■ **What to do**
Your task is to retype, word for word, the lines from the start of the data through the line holding "wn.nodes['Background'].inputs[1].default_value = 0.085". Do not include the pictures.
* START Supplied information *
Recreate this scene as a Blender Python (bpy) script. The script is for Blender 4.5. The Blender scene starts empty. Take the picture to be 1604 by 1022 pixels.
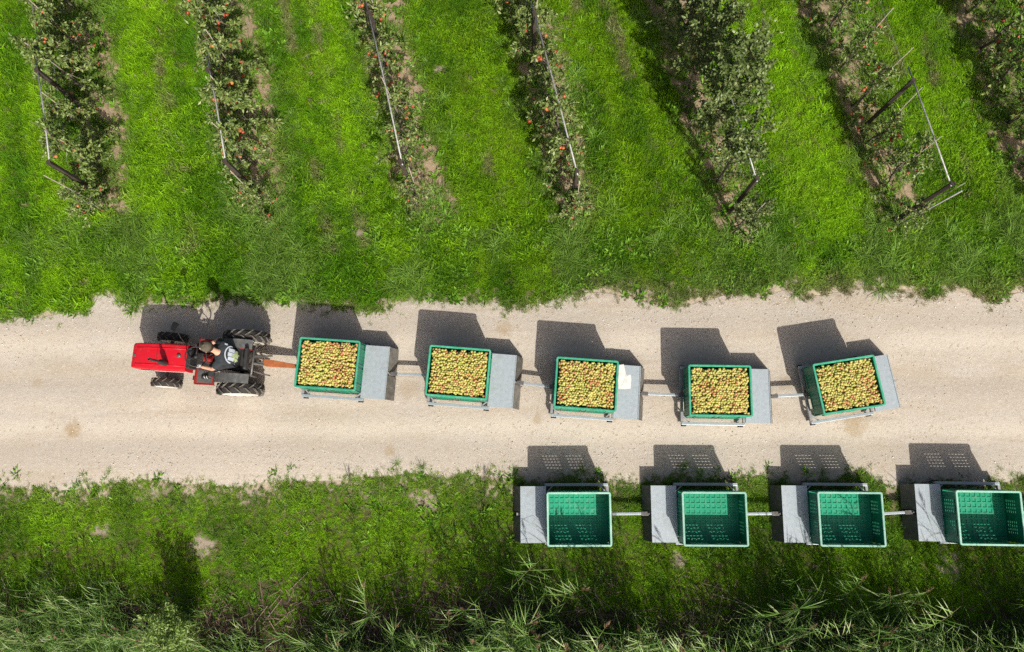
import bpy, math, random
import numpy as np
from mathutils import Vector, Matrix, Euler

# ------------------------------------------------------------------ camera, sky, sun, exposure
SC = bpy.context.scene
COL = SC.collection
F_PX, TILT, CAM_H, ROLL = 1150.0, 0.176514, 14.914, -0.112745
SHADOW = (-0.420, 1.032)            # ground shadow of a point one metre up

cam_d = bpy.data.cameras.new('camera')
cam_d.sensor_width = 36.0
cam_d.sensor_fit = 'HORIZONTAL'
cam_d.lens = F_PX / 1604.0 * 36.0
cam_d.clip_end = 500.0
cam = bpy.data.objects.new('camera', cam_d)
COL.objects.link(cam)
CAM_M = (Matrix.Rotation(-ROLL, 4, 'Z') @ Matrix.Rotation(TILT, 4, 'X') @ Matrix.Rotation(ROLL, 4, 'Z'))
cam.matrix_world = Matrix.Translation((0, 0, CAM_H)) @ CAM_M
SC.camera = cam

world = bpy.data.worlds.new('World')
SC.world = world
world.use_nodes = True
wn = world.node_tree
sky = wn.nodes.new('ShaderNodeTexSky')
sky.sky_type = 'NISHITA'
sky.sun_disc = False
sky.air_density = 0.8
sky.dust_density = 6.0
sky.ozone_density = 0.5
sun_dir = Vector((-SHADOW[0], -SHADOW[1], 1.0)).normalized()
sky.sun_elevation = math.asin(sun_dir.z)
sky.sun_rotation = math.atan2(sun_dir.x, sun_dir.y)
wn.links.new(sky.outputs[0], wn.nodes['Background'].inputs[0])
wn.nodes['Background'].inputs[1].default_value = 0.085

sun_d = bpy.data.lights.new('sun', 'SUN')
sun_d.energy = 4.9
sun_d.angle = math.radians(0.5)
sun_d.color = (1.0, 0.95, 0.87)
sun = bpy.data.objects.new('sun', sun_d)
COL.objects.link(sun)
sun.rotation_euler = (-sun_dir).to_track_quat('-Z', 'Y').to_euler()
sun.location = sun_dir * 40

SC.view_settings.view_transform = 'Standard'
SC.view_settings.look = 'None'
SC.view_settings.exposure = -0.03
SC.view_settings.gamma = 1.0
SC.render.engine = 'CYCLES'
SC.cycles.use_denoising = False
SC.cycles.max_bounces = 4
SC.cycles.diffuse_bounces = 2
SC.cycles.glossy_bounces = 2
SC.cycles.transmission_bounces = 3
SC.cycles.caustics_reflective = False
SC.cycles.caustics_refractive = False

rng = np.random.default_rng(7)
random.seed(7)


def un(x, y, z=0.0):
    """photo pixel -> world point at height z"""
    d = CAM_M @ Vector(((x - 802) / F_PX, (511 - y) / F_PX, -1.0))
    k = (CAM_H - z) / -d.z
    return Vector((d.x * k, d.y * k, z))


# ------------------------------------------------------------------ materials
MATS = {}


def ramp(nt, stops):
    r = nt.nodes.new('ShaderNodeValToRGB')
    e = r.color_ramp.elements
    while len(e) < len(stops):
        e.new(0.5)
    for el, (p, c) in zip(e, stops):
        el.position = p
        el.color = (*c, 1.0) if len(c) == 3 else c
    return r


def base_mat(name, color=(0.5, 0.5, 0.5), rough=0.6, metal=0.0, spec=0.4):
    m = bpy.data.materials.new(name)
    m.use_nodes = True
    b = m.node_tree.nodes['Principled BSDF']
    b.inputs['Base Color'].default_value = (*color, 1.0)
    b.inputs['Roughness'].default_value = rough
    b.inputs['Metallic'].default_value = metal
    b.inputs['Specular IOR Level'].default_value = spec
    MATS[name] = m
    return m, m.node_tree, b


def noise_mat(name, c1, c2, scale=6.0, rough=0.55, metal=0.0, bump=0.0, detail=6.0, spec=0.4, lo=0.35, hi=0.65, c3=None):
    m, nt, b = base_mat(name, c1, rough, metal, spec)
    tc = nt.nodes.new('ShaderNodeTexCoord')
    n = nt.nodes.new('ShaderNodeTexNoise')
    n.inputs['Scale'].default_value = scale
    n.inputs['Detail'].default_value = detail
    n.inputs['Roughness'].default_value = 0.65
    nt.links.new(tc.outputs['Object'], n.inputs['Vector'])
    st = [(lo, c1), (hi, c2)] + ([(min(1, hi + 0.15), c3)] if c3 else [])
    r = ramp(nt, st)
    nt.links.new(n.outputs['Fac'], r.inputs[0])
    nt.links.new(r.outputs[0], b.inputs['Base Color'])
    if bump:
        bp = nt.nodes.new('ShaderNodeBump')
        bp.inputs['Strength'].default_value = bump
        bp.inputs['Distance'].default_value = 0.01
        nt.links.new(n.outputs['Fac'], bp.inputs['Height'])
        nt.links.new(bp.outputs[0], b.inputs['Normal'])
    return m


def leaf_mat(name, stops, rough=0.5, transl=0.3, attr='tint', spec=0.35, instancer=None):
    """foliage: per-leaf tint attribute, some light passing through"""
    m, nt, b = base_mat(name, stops[0][1], rough, 0.0, spec)
    a = nt.nodes.new('ShaderNodeAttribute')
    a.attribute_name = attr
    r = ramp(nt, stops)
    nt.links.new(a.outputs['Fac'], r.inputs[0])
    col = r.outputs[0]
    if instancer:
        i = nt.nodes.new('ShaderNodeAttribute')
        i.attribute_type = 'INSTANCER'
        i.attribute_name = instancer
        mx = nt.nodes.new('ShaderNodeMix')
        mx.data_type = 'RGBA'
        mx.blend_type = 'MULTIPLY'
        mx.inputs['Factor'].default_value = 1.0
        nt.links.new(col, mx.inputs['A'])
        nt.links.new(i.outputs['Color'], mx.inputs['B'])
        col = mx.outputs['Result']
    nt.links.new(col, b.inputs['Base Color'])
    if transl:
        t = nt.nodes.new('ShaderNodeBsdfTranslucent')
        nt.links.new(col, t.inputs['Color'])
        s = nt.nodes.new('ShaderNodeMixShader')
        s.inputs[0].default_value = transl
        nt.links.new(b.outputs[0], s.inputs[1])
        nt.links.new(t.outputs[0], s.inputs[2])
        nt.links.new(s.outputs[0], nt.nodes['Material Output'].inputs[0])
    return m


def attr_mat(name, attr='col', rough=0.45, spec=0.4, metal=0.0):
    m, nt, b = base_mat(name, (0.5, 0.5, 0.5), rough, metal, spec)
    a = nt.nodes.new('ShaderNodeAttribute')
    a.attribute_name = attr
    nt.links.new(a.outputs['Color'], b.inputs['Base Color'])
    return m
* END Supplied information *
■ **Finished exercise**
Recreate this scene as a Blender Python (bpy) script. The script is for Blender 4.5. The Blender scene starts empty. Take the picture to be 1604 by 1022 pixels.
import bpy, math, random
import numpy as np
from mathutils import Vector, Matrix, Euler

# ------------------------------------------------------------------ camera, sky, sun, exposure
SC = bpy.context.scene
COL = SC.collection
F_PX, TILT, CAM_H, ROLL = 1150.0, 0.176514, 14.914, -0.112745
SHADOW = (-0.420, 1.032)            # ground shadow of a point one metre up

cam_d = bpy.data.cameras.new('camera')
cam_d.sensor_width = 36.0
cam_d.sensor_fit = 'HORIZONTAL'
cam_d.lens = F_PX / 1604.0 * 36.0
cam_d.clip_end = 500.0
cam = bpy.data.objects.new('camera', cam_d)
COL.objects.link(cam)
CAM_M = (Matrix.Rotation(-ROLL, 4, 'Z') @ Matrix.Rotation(TILT, 4, 'X') @ Matrix.Rotation(ROLL, 4, 'Z'))
cam.matrix_world = Matrix.Translation((0, 0, CAM_H)) @ CAM_M
SC.camera = cam

world = bpy.data.worlds.new('World')
SC.world = world
world.use_nodes = True
wn = world.node_tree
sky = wn.nodes.new('ShaderNodeTexSky')
sky.sky_type = 'NISHITA'
sky.sun_disc = False
sky.air_density = 0.8
sky.dust_density = 6.0
sky.ozone_density = 0.5
sun_dir = Vector((-SHADOW[0], -SHADOW[1], 1.0)).normalized()
sky.sun_elevation = math.asin(sun_dir.z)
sky.sun_rotation = math.atan2(sun_dir.x, sun_dir.y)
wn.links.new(sky.outputs[0], wn.nodes['Background'].inputs[0])
wn.nodes['Background'].inputs[1].default_value = 0.085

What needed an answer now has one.